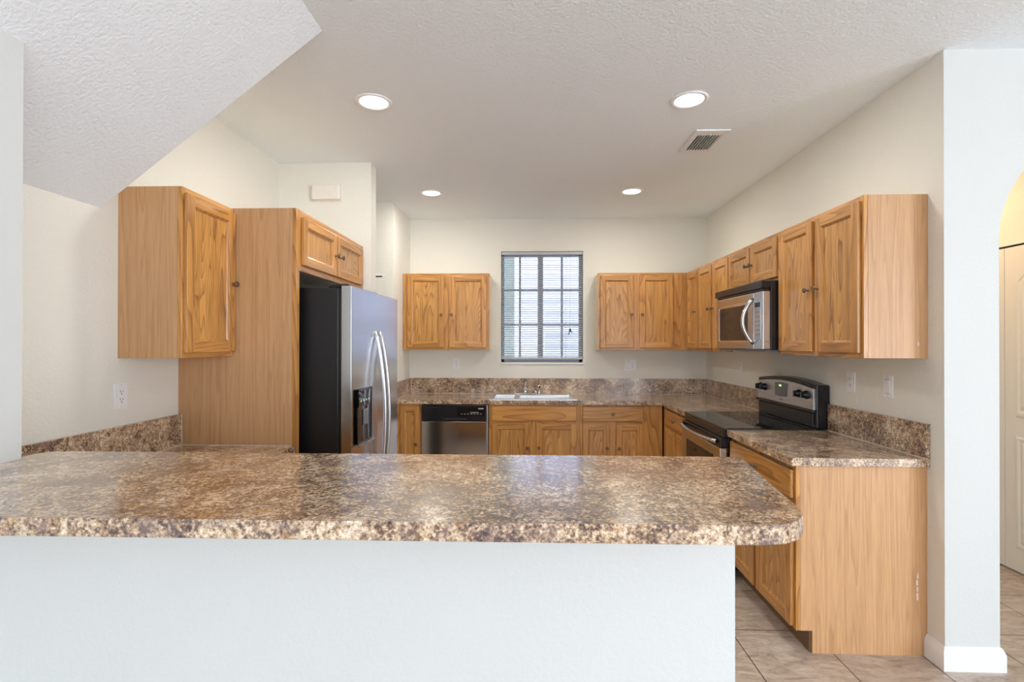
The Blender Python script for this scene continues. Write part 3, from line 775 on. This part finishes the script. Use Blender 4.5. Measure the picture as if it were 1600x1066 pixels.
# back guard, arched top
bg_y0, bg_y1 = .548, XR - RX - .004
bm = bmesh.new(); pts = [(.0, .924), (RW, .924), (RW, 1.188)]
for k in range(1, 16):
    u = k / 16; pts.append((RW * (1 - u), 1.188 + .030 * math.sin(PI * u)))
pts.append((0, 1.188))
add_prism(bm, pts, bg_y0 + .012, bg_y1, .004, axis='y')
gd = obj('back_guard', bm, 'black', rg)
B('guard_ledge', 'black', gd, [(.0, RW, bg_y0 - .012, bg_y0 + .014, 1.018, 1.036, .004), (.03, RW - .03, bg_y0 + .004, bg_y0 + .013, .94, 1.01, .002)])
bm = bmesh.new(); pts = [(.012, 1.036), (RW - .012, 1.036), (RW - .018, 1.166)]
for k in range(1, 12):
    u = k / 12; pts.append(((RW - .018) + (.036 - RW) * u, 1.166 + .026 * math.sin(PI * u)))
pts.append((.018, 1.166))
add_prism(bm, pts, bg_y0, bg_y0 + .012, .001, axis='y')
pn = obj('control_panel', bm, 'panelsteel', gd)
bm = bmesh.new(); add_prism(bm, [(.285, 1.172), (.285, 1.085), (.35, 1.078), (.44, 1.083), (.455, 1.174), (.37, 1.178)], bg_y0 - .004, bg_y0 + .001, .001, axis='y')
ds = obj('clock_display', bm, 'grey', pn)
B('lit_digits', 'led', ds, [(.345, .375, bg_y0 - .0048, bg_y0 - .0038, 1.148, 1.160)])
B('badge', 'grey', pn, [(.34, .39, bg_y0 - .0012, bg_y0 + .0005, 1.054, 1.061)])
def range_knob(x, z):
    bm = bmesh.new(); mt = Matrix.Translation((x, bg_y0, z)) @ Matrix.Rotation(PI / 2, 4, 'X')
    add_lathe(bm, [(.026, 0), (.027, .006), (.022, .010), (.020, .026), (.017, .030), (.002, .031)], 24, mt)
    add_box(bm, x - .005, x + .005, bg_y0 - .042, bg_y0 - .028, z - .019, z + .019, .003)
    return obj('control_knob', bm, 'black', pn)
for x in (.065, .135, .60, .685): range_knob(x, 1.126 if x < .3 else 1.122)

# ------------------------------------------------------------------ microwave
MX = 1.450; MYA, MYB = 3.898, 3.139
mw = thing('microwave', 'stainless over-the-range microwave with curved handle hung above the range', 'microwave', (MX, MYA, 1.396), RR)
MW = MYA - MYB
B('body', 'black', mw, [(.002, MW - .002, .050, XR - MX - .003, .008, .4415, .003)])
B('vent_grille', 'black', mw, [(.0, MW, -.012, .050, .392, .4415, .006), (.01, MW - .01, .004, .05, .378, .392, .002)])
B('underside', 'grey', mw, [(.01, MW - .01, .02, .38, -.0035, .008)])
dr = B('door', 'steel', mw, [(.0, .632, .0, .049, .010, .376, .006)])
B('window', 'ovenglass', dr, [(.068, .545, -.0015, .001, .070, .305, .0007)])
bm = bmesh.new()
for (a, b_, c_, d_) in ((.052, .60, .308, .320), (.052, .60, .054, .066), (.052, .064, .054, .32)): add_box(bm, a, b_, -.004, .001, c_, d_, .0015)
obj('window_surround', bm, 'chrome', dr)
cpm = B('control_panel', 'steel', mw, [(.634, MW, .0, .049, .010, .376, .006)])
B('keypad', 'panelsteel', cpm, [(.65, .735, -.0015, .001, .075, .320, .0007)])
B('keys', 'steel_side', cpm, [(.660 + .025 * i, .678 + .025 * i, -.0024, -.0012, .10 + .028 * j, .112 + .028 * j) for i in range(3) for j in range(6)])
B('keypad_display', 'blackglass', cpm, [(.658, .727, -.0025, -.0012, .278, .308)])
bm = bmesh.new(); P_ = []
for k in range(21):
    u = k / 20; P_.append((.622 - .016 * math.sin(PI * u), .004 - .062 * math.sin(PI * u) ** .75, .050 + .285 * u))
add_tube(bm, P_, .0125, 12, flat=1.0, up=(1, 0, 0)); obj('handle', bm, 'steel', dr)

# ------------------------------------------------------------------ outlets and switches
def plate_local(loc, rot, label, cat, name, gangs, group=None):
    n = len(gangs); wd = .072 + .046 * (n - 1); h = .117
    r = thing(name, label, cat, loc, rot, group)
    B('cover_plate', 'white', r, [(-wd / 2, wd / 2, -.006, -.0003, -h / 2, h / 2, .0025)])
    for i, g in enumerate(gangs):
        gx = (i - (n - 1) / 2) * .046
        if g == 'o':
            bm = bmesh.new(); add_box(bm, gx - .0165, gx + .0165, -.0078, -.0055, -.034, .034, .001)
            rc = obj('receptacle', bm, 'white', r)
            bx = []
            for s in (-1, 1):
                z = s * .0175
                bx += [(gx - .0085, gx - .0060, -.0083, -.0072, z - .002, z + .008), (gx + .0055, gx + .0080, -.0083, -.0072, z - .001, z + .007), (gx - .0025, gx + .0025, -.0083, -.0072, z - .0115, z - .0065)]
            B('slots', 'slot', rc, bx)
        else:
            bm = bmesh.new()
            add_prism(bm, [(-.006, -.034), (-.0085, -.034), (-.0115, .033), (-.006, .034)], gx - .0165, gx + .0165, axis='x')
            obj('rocker', bm, 'white', r)
            B('rocker_gap', 'grey', r, [(gx - .0175, gx + .0175, -.0066, -.0056, -.0365, -.0345), (gx - .0175, gx + .0175, -.0066, -.0056, .0345, .0365)])
    bm = bmesh.new()
    for s in (-1, 1):
        for i in range(n):
            add_lathe(bm, [(.003, 0), (.003, .001), (.001, .0014)], 10, Matrix.Translation(((i - (n - 1) / 2) * .046, -.0058, s * .0485)) @ Matrix.Rotation(PI / 2, 4, 'X'))
    obj('screws', bm, 'mark', r)
    return r
plate_local((-.760, YB, 1.228), 0, 'white duplex outlet on the back wall below the cabinet left of the window', 'outlet', 'wall_outlet', 'o')
plate_local((1.065, YB, 1.217), 0, 'white double-gang switch and outlet plate on the back wall right of the window', 'outlet', 'switch_plate', 'so')
plate_local((XR, 4.412, 1.230), RR, 'white outlet on the right wall left of the range', 'outlet', 'wall_outlet', 'o')
plate_local((XR, 2.917, 1.225), RR, 'white duplex outlet on the right wall just beside the range', 'outlet', 'wall_outlet', 'o')
plate_local((XR, 2.623, 1.225), RR, 'white rocker light switch on the right wall nearest the arch', 'switch', 'light_switch', 's')
plate_local((XL, 2.166, 1.208), RL, 'white duplex outlet on the left wall under the single-door cabinet', 'outlet', 'wall_outlet', 'o')

# chime box
ch = thing('doorbell_chime', 'small off-white chime box high on the wall above the refrigerator', 'chime', (-1.461, 3.5806, 2.534))
B('cover', 'offwhite', ch, [(-.104, .104, -.045, -.004, -.055, .057, .010)], 0)
B('back_plate', 'offwhite', ch, [(-.110, .110, -.006, -.0002, -.060, .060, .002)])

# ------------------------------------------------------------------ ceiling fittings
def can(x, y, label):
    r = thing('recessed_light', label, 'ceiling light', (x, y, ZC), 0, 'round recessed ceiling lights')
    bm = bmesh.new()
    t = bmesh.new(); prof = [(.098, -.0002), (.098, -.004), (.090, -.008), (.080, -.006), (.076, -.003), (.076, -.0002)]; rings = []
    for rad, z in prof: rings.append([t.verts.new((rad * math.cos(2 * PI * k / 40), rad * math.sin(2 * PI * k / 40), z)) for k in range(40)])
    for a, b_ in zip(rings, rings[1:]):
        for k in range(40): t.faces.new([a[k], a[(k + 1) % 40], b_[(k + 1) % 40], b_[k]]).smooth = True
    bmesh.ops.recalc_face_normals(t, faces=t.faces[:])
    merge(bm, t, 0); obj('trim_ring', bm, 'white', r)
    bm = bmesh.new(); add_lathe(bm, [(.076, -.0002), (.076, -.003), (.05, -.0045), (.002, -.005)], 40); obj('lens', bm, 'lens', r)
    d = bpy.data.lights.new('bulb', 'AREA'); d.shape = 'DISK'; d.size = .15; d.energy = CAN_POWER; d.color = CAN_COLOR
    o = bpy.data.objects.new('bulb', d); C.objects.link(o); o.parent = r; o.location = (0, 0, -.012)
can(-.841, 2.68, 'lit recessed ceiling light, the larger left one nearer the stair slope')
can(.863, 2.707, 'lit recessed ceiling light in front of the air vent, the larger right one')
can(-.848, 4.322, 'small lit recessed ceiling light near the back wall, left one')
can(.888, 4.327, 'small lit recessed ceiling light near the back wall, right one')
vt = thing('air_vent', 'white rectangular air vent with angled louvers on the ceiling', 'vent', (1.132, 3.258, ZC))
vx, vy = .105, .175
B('frame', 'white', vt, [(-vx, -vx + .032, -vy, vy, -.010, -.0003, .003), (vx - .032, vx, -vy, vy, -.010, -.0003, .003), (-vx + .03, vx - .03, -vy, -vy + .035, -.010, -.0003, .003), (-vx + .03, vx - .03, vy - .035, vy, -.010, -.0003, .003)])
B('duct_throat', 'duct', vt, [(-vx + .03, vx - .03, -vy + .034, vy - .034, -.0015, -.0005)])
bm = bmesh.new()
for k in range(8):
    x = -vx + .046 + k * .0175
    add_prism(bm, [(x, -.0015), (x + .003, -.0015), (x + .001, -.0125), (x - .002, -.0125)], -vy + .075, vy - .034, axis='y')
add_box(bm, -vx + .032, vx - .032, -vy + .034, -vy + .075, -.008, -.002, .001)
obj('louvers', bm, 'white', vt)
B('damper_lever', 'mark', vt, [(-.004, .004, -vy + .05, -vy + .064, -.016, -.008)])

# ------------------------------------------------------------------ doors
def panel_door(name, label, loc, rot, leaves, lw, h, top_gap=.014):
    r = bpy.data.objects.new(name, None); C.objects.link(r); r.location = loc; r.rotation_euler = (0, 0, rot); struct(r); r['label'] = label
    for i in range(leaves):
        x0 = i * (lw + .003)
        bm = bmesh.new(); add_box(bm, x0, x0 + lw, 0, .034, .012, h - top_gap, .003)
        for (za, zb_, arch) in ((.16, .86, False), (.98, h - .17, True)):
            a, b_ = x0 + .075, x0 + lw - .075
            outl = [(a, za), (b_, za), (b_, zb_ - (.06 if arch else 0))]
            if arch: outl += [(b_ + (a - b_) * k / 8, zb_ - .06 + .06 * math.sin(PI * k / 8)) for k in range(1, 8)]
            outl += [(a, zb_ - (.06 if arch else 0))]
            cxx = sum(p[0] for p in outl) / len(outl); czz = sum(p[1] for p in outl) / len(outl)
            t = bmesh.new(); rings = []
            for ins, y in ((0, -.0003), (.008, -.007), (.018, -.007), (.030, -.0015), (.046, -.008)):
                ring = []
                for (px, pz) in outl:
                    sx = 1 - ins / ((b_ - a) / 2); sz = 1 - ins / ((zb_ - za) / 2)
                    ring.append(t.verts.new((cxx + (px - cxx) * sx, y, czz + (pz - czz) * sz)))
                rings.append(ring)
            for p_, q_ in zip(rings, rings[1:]):
                for k in range(len(p_)): t.faces.new([p_[k], p_[(k + 1) % len(p_)], q_[(k + 1) % len(p_)], q_[k]])
            t.faces.new(rings[-1])
            for f in t.faces:
                f.normal_update()
                if f.normal.y > 0: f.normal_flip()
            merge(bm, t, 0)
        lf = obj('door_leaf', bm, 'doorw', r)
    B('top_track', 'slot', r, [(0, leaves * (lw + .003), .004, .03, h - .010, h - .002)])
    B('door_header', 'trimw', r, [(-.01, leaves * (lw + .003) + .01, -.004, .04, h - .002, h + .012, .001)])
    return r
panel_door('door_1', 'white paneled bifold closet door in the hall beyond the arch', (3.075, 3.70, 0), RR, 2, .37, 2.075)
panel_door('door_2', 'white bifold door with dark top track in the recess left of the sink run', (-2.095, 4.602, 0), 0, 2, .37, 2.072)

# hall light
d = bpy.data.lights.new('hall_bulb', 'AREA'); d.shape = 'DISK'; d.size = .16; d.energy = HALL_POWER; d.color = (1.0, 0.66, 0.34)
hl = thing('ceiling_lamp', 'round hall ceiling lamp beyond the arch', 'ceiling light', (2.6, 3.5, ZC))
bm = bmesh.new(); add_lathe(bm, [(.13, -.0002), (.13, -.01), (.12, -.03), (.07, -.055), (.002, -.062)], 28); obj('shade', bm, 'lens', hl)
o = bpy.data.objects.new('hall_bulb', d); C.objects.link(o); o.parent = hl; o.location = (0, 0, -.075)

════════

== Written request ==
Without the pictures, return the listing above from its first line through the line that has "for x in (.065, .135, .60, .685): range_knob(x, 1.126".

== The result ==
The Blender Python script for this scene continues. Write part 3, from line 775 on. This part finishes the script. Use Blender 4.5. Measure the picture as if it were 1600x1066 pixels.
# back guard, arched top
bg_y0, bg_y1 = .548, XR - RX - .004
bm = bmesh.new(); pts = [(.0, .924), (RW, .924), (RW, 1.188)]
for k in range(1, 16):
    u = k / 16; pts.append((RW * (1 - u), 1.188 + .030 * math.sin(PI * u)))
pts.append((0, 1.188))
add_prism(bm, pts, bg_y0 + .012, bg_y1, .004, axis='y')
gd = obj('back_guard', bm, 'black', rg)
B('guard_ledge', 'black', gd, [(.0, RW, bg_y0 - .012, bg_y0 + .014, 1.018, 1.036, .004), (.03, RW - .03, bg_y0 + .004, bg_y0 + .013, .94, 1.01, .002)])
bm = bmesh.new(); pts = [(.012, 1.036), (RW - .012, 1.036), (RW - .018, 1.166)]
for k in range(1, 12):
    u = k / 12; pts.append(((RW - .018) + (.036 - RW) * u, 1.166 + .026 * math.sin(PI * u)))
pts.append((.018, 1.166))
add_prism(bm, pts, bg_y0, bg_y0 + .012, .001, axis='y')
pn = obj('control_panel', bm, 'panelsteel', gd)
bm = bmesh.new(); add_prism(bm, [(.285, 1.172), (.285, 1.085), (.35, 1.078), (.44, 1.083), (.455, 1.174), (.37, 1.178)], bg_y0 - .004, bg_y0 + .001, .001, axis='y')
ds = obj('clock_display', bm, 'grey', pn)
B('lit_digits', 'led', ds, [(.345, .375, bg_y0 - .0048, bg_y0 - .0038, 1.148, 1.160)])
B('badge', 'grey', pn, [(.34, .39, bg_y0 - .0012, bg_y0 + .0005, 1.054, 1.061)])
def range_knob(x, z):
    bm = bmesh.new(); mt = Matrix.Translation((x, bg_y0, z)) @ Matrix.Rotation(PI / 2, 4, 'X')
    add_lathe(bm, [(.026, 0), (.027, .006), (.022, .010), (.020, .026), (.017, .030), (.002, .031)], 24, mt)
    add_box(bm, x - .005, x + .005, bg_y0 - .042, bg_y0 - .028, z - .019, z + .019, .003)
    return obj('control_knob', bm, 'black', pn)
for x in (.065, .135, .60, .685): range_knob(x, 1.126 if x < .3 else 1.122)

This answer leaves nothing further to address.